▶ **Given records**

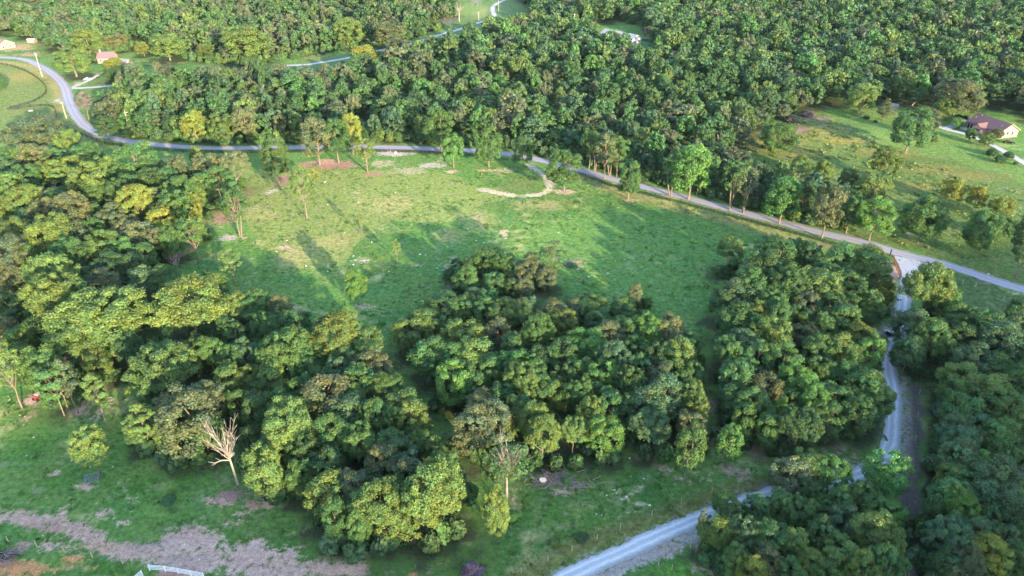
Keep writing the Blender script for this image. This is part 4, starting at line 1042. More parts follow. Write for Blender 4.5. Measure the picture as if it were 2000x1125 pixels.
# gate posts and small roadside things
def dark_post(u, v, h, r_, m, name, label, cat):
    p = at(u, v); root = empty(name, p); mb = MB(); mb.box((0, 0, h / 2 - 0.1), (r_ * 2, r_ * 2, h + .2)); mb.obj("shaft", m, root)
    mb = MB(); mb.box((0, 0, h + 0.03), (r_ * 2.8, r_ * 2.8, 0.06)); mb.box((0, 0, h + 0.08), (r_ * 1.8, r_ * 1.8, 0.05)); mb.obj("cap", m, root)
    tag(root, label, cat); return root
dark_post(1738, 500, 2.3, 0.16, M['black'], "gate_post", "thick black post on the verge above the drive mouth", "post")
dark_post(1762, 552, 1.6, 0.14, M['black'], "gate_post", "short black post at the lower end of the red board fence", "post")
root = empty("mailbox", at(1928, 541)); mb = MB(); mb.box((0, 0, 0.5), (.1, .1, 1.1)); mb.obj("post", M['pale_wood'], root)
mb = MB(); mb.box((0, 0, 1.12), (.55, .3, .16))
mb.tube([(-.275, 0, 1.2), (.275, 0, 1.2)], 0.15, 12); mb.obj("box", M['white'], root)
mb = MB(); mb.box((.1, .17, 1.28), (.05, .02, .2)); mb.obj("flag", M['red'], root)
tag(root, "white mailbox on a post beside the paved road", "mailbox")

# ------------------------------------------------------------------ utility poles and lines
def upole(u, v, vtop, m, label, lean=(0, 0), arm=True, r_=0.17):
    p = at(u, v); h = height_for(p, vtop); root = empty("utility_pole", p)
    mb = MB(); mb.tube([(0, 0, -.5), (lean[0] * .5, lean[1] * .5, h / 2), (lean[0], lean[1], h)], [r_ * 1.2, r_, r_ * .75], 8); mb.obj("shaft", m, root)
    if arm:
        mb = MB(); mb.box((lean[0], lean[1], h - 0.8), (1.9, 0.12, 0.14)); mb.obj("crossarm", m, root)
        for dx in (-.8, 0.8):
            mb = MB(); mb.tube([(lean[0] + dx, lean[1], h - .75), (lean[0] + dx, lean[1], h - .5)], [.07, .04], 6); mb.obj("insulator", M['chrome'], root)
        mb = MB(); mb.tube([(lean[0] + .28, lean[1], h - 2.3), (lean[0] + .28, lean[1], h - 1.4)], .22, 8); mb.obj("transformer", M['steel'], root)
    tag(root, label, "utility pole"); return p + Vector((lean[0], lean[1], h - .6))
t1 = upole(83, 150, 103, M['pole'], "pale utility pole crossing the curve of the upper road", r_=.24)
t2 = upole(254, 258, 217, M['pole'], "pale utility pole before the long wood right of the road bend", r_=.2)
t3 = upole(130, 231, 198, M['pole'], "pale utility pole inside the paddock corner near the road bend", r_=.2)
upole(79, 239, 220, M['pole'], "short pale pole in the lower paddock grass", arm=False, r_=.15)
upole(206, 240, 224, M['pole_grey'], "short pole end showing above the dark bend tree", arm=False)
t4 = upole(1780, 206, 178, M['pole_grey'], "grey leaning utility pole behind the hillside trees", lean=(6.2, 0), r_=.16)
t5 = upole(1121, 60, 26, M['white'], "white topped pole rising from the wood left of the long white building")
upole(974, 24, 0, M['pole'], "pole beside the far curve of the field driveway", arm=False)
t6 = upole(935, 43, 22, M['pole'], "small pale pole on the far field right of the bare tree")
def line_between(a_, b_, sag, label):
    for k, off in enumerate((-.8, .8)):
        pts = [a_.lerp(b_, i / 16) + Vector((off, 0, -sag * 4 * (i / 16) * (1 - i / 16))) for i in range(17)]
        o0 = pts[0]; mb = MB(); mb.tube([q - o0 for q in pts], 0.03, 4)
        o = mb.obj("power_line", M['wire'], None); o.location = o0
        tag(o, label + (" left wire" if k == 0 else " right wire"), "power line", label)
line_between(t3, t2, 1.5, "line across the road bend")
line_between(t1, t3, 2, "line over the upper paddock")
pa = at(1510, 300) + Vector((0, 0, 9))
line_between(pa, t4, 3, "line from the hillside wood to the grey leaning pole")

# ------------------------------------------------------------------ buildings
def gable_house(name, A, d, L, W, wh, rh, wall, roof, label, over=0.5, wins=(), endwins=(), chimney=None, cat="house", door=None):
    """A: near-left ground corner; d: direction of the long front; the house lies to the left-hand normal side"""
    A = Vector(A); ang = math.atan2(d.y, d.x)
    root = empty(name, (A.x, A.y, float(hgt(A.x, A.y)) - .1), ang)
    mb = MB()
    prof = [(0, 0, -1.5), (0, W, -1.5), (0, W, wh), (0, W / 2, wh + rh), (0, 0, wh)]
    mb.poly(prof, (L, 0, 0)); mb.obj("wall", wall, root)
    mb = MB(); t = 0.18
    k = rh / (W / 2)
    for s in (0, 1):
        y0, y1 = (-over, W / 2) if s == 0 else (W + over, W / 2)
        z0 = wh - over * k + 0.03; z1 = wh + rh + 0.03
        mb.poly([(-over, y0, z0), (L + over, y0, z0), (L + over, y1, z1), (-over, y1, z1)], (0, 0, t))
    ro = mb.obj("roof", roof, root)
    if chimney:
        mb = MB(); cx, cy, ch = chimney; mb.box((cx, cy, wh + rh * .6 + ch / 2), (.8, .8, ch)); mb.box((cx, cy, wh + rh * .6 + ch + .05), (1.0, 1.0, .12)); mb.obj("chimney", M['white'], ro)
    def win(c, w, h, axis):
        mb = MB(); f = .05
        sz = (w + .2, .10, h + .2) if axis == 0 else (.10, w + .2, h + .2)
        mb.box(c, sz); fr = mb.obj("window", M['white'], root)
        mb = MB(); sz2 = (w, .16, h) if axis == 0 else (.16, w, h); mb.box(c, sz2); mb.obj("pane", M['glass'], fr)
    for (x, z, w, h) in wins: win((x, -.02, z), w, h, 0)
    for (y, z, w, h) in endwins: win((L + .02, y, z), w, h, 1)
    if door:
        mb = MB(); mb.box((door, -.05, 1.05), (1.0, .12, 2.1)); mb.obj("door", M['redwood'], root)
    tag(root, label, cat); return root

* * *

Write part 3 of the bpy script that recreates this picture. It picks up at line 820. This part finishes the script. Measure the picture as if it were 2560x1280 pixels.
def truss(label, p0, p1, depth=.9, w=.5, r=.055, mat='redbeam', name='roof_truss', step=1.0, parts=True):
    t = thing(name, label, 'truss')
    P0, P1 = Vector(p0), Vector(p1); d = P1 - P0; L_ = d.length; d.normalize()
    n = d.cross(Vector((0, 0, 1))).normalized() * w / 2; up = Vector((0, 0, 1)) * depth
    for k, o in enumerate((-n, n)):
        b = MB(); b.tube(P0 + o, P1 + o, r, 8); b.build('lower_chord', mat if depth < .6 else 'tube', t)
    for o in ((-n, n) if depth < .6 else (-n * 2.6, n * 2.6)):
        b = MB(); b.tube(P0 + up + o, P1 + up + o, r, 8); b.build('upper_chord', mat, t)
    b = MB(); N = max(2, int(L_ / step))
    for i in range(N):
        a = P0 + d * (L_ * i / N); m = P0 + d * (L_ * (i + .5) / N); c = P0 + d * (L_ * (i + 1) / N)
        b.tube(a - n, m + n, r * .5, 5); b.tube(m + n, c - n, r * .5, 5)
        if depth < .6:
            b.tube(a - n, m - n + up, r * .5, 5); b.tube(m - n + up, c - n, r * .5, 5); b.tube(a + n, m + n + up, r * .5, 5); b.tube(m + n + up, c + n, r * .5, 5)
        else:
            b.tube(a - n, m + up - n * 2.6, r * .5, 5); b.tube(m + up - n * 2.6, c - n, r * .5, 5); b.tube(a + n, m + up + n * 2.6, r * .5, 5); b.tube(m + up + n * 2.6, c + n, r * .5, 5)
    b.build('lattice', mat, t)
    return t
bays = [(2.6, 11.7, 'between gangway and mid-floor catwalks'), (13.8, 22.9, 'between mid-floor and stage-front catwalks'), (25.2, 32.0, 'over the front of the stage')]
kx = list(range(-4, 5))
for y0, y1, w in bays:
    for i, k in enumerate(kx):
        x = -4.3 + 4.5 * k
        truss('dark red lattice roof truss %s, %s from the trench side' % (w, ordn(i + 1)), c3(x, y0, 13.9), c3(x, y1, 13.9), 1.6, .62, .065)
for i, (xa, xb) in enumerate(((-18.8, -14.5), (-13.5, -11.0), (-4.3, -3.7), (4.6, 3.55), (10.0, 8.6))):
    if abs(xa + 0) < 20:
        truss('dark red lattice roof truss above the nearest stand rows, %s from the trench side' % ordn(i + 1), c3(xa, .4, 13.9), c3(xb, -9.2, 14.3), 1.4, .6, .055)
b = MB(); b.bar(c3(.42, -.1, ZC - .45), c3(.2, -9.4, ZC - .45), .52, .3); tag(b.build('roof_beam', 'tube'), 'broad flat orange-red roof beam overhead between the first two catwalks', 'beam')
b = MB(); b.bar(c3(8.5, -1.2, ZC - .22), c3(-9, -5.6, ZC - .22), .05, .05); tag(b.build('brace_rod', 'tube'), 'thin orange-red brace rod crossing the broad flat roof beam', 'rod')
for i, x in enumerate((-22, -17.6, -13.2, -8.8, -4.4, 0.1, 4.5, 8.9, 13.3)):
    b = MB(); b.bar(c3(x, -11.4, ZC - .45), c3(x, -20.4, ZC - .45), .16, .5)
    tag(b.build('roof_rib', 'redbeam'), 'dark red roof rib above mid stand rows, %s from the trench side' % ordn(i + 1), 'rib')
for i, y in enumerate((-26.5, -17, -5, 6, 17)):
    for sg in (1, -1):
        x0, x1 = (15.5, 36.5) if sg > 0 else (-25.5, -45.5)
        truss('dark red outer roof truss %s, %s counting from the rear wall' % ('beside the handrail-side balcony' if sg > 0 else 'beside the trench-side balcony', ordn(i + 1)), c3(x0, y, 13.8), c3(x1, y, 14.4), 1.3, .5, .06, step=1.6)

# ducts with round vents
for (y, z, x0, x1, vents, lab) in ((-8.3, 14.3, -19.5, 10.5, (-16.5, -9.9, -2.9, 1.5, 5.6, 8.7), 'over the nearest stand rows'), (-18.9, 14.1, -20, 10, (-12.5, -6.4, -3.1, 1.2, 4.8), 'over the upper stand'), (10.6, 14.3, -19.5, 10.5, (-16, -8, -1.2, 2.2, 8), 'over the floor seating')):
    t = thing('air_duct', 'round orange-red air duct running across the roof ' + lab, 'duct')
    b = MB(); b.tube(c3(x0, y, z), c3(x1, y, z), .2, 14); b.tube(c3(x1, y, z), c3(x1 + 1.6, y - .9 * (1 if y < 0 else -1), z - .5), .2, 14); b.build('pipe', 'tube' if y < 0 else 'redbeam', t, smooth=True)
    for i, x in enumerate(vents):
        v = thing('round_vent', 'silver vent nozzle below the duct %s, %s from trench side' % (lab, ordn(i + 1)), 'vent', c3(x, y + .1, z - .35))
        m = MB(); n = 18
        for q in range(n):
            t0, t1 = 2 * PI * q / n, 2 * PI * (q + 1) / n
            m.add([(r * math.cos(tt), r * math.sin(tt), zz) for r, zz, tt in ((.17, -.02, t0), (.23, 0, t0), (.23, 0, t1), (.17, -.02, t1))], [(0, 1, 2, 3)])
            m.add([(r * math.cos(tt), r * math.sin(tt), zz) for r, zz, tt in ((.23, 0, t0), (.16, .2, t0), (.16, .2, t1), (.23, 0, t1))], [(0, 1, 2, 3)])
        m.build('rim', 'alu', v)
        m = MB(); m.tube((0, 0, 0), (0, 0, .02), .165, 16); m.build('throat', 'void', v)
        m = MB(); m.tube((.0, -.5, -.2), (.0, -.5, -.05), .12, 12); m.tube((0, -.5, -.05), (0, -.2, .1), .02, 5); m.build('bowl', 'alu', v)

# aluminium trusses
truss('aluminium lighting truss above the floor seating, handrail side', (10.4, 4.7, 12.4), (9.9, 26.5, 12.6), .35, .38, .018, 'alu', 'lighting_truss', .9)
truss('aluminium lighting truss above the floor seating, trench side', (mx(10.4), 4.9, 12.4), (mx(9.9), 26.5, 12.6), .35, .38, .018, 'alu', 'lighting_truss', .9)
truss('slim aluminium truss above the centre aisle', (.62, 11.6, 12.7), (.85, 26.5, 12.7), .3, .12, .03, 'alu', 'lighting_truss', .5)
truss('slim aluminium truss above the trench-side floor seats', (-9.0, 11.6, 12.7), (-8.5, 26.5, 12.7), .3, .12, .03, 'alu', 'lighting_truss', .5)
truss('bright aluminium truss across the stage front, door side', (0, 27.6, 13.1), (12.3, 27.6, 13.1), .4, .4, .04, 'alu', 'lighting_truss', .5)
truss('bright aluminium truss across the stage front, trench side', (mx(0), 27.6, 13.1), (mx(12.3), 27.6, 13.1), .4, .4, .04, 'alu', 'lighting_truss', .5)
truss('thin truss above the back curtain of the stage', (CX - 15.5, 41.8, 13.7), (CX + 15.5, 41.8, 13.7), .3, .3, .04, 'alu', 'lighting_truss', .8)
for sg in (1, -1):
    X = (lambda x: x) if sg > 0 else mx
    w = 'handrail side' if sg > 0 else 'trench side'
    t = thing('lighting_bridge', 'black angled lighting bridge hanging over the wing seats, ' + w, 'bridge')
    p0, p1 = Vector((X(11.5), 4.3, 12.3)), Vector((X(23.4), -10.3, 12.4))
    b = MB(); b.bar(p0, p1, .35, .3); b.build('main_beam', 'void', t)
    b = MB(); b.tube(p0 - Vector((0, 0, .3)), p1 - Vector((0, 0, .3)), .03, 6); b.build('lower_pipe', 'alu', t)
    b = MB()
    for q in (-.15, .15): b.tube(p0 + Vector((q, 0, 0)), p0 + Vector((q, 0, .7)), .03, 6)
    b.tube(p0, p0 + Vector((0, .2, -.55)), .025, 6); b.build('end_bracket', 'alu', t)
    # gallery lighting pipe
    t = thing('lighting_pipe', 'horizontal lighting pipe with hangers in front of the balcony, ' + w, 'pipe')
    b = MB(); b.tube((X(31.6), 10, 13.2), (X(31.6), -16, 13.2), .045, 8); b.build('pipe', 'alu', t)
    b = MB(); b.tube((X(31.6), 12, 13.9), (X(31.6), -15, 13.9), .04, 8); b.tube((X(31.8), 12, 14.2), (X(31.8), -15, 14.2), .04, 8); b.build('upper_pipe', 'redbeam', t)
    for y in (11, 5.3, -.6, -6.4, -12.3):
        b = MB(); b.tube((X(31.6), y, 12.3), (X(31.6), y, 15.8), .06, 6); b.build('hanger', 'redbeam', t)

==

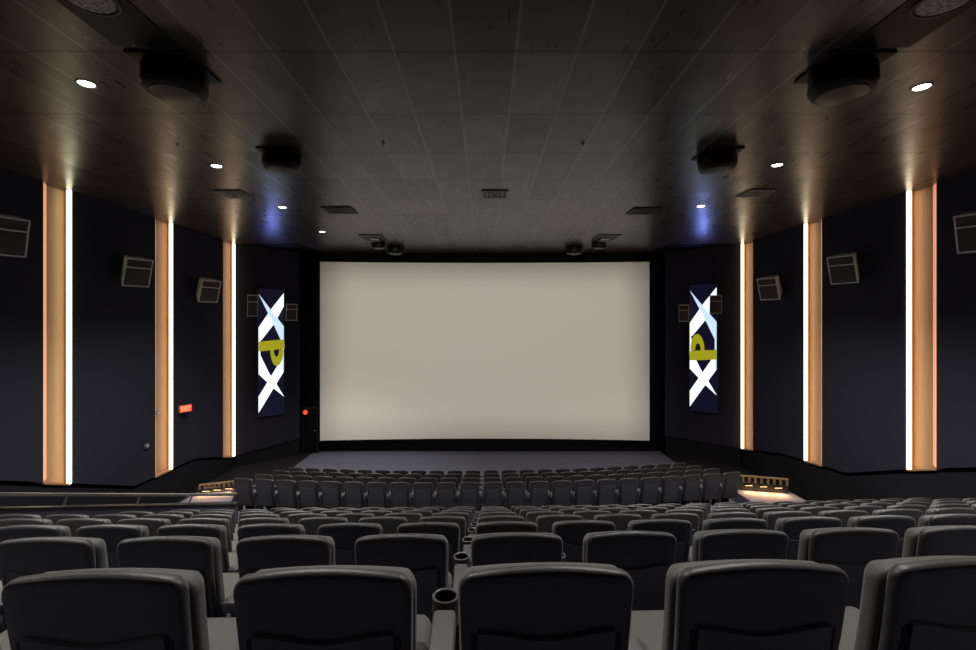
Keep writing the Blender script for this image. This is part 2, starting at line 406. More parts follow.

▶ **Your task**
Using the entries shown above, reproduce verbatim the lines from the line bearing "were 2000x1125 pixels." to the line bearing "mailbox on a", inclusive.

▶ **Output of the exercise**
Keep writing the Blender script for this image. This is part 4, starting at line 1042. More parts follow. Write for Blender 4.5. Measure the picture as if it were 2000x1125 pixels.
# gate posts and small roadside things
def dark_post(u, v, h, r_, m, name, label, cat):
    p = at(u, v); root = empty(name, p); mb = MB(); mb.box((0, 0, h / 2 - 0.1), (r_ * 2, r_ * 2, h + .2)); mb.obj("shaft", m, root)
    mb = MB(); mb.box((0, 0, h + 0.03), (r_ * 2.8, r_ * 2.8, 0.06)); mb.box((0, 0, h + 0.08), (r_ * 1.8, r_ * 1.8, 0.05)); mb.obj("cap", m, root)
    tag(root, label, cat); return root
dark_post(1738, 500, 2.3, 0.16, M['black'], "gate_post", "thick black post on the verge above the drive mouth", "post")
dark_post(1762, 552, 1.6, 0.14, M['black'], "gate_post", "short black post at the lower end of the red board fence", "post")
root = empty("mailbox", at(1928, 541)); mb = MB(); mb.box((0, 0, 0.5), (.1, .1, 1.1)); mb.obj("post", M['pale_wood'], root)
mb = MB(); mb.box((0, 0, 1.12), (.55, .3, .16))
mb.tube([(-.275, 0, 1.2), (.275, 0, 1.2)], 0.15, 12); mb.obj("box", M['white'], root)
mb = MB(); mb.box((.1, .17, 1.28), (.05, .02, .2)); mb.obj("flag", M['red'], root)
tag(root, "white mailbox on a post beside the paved road", "mailbox")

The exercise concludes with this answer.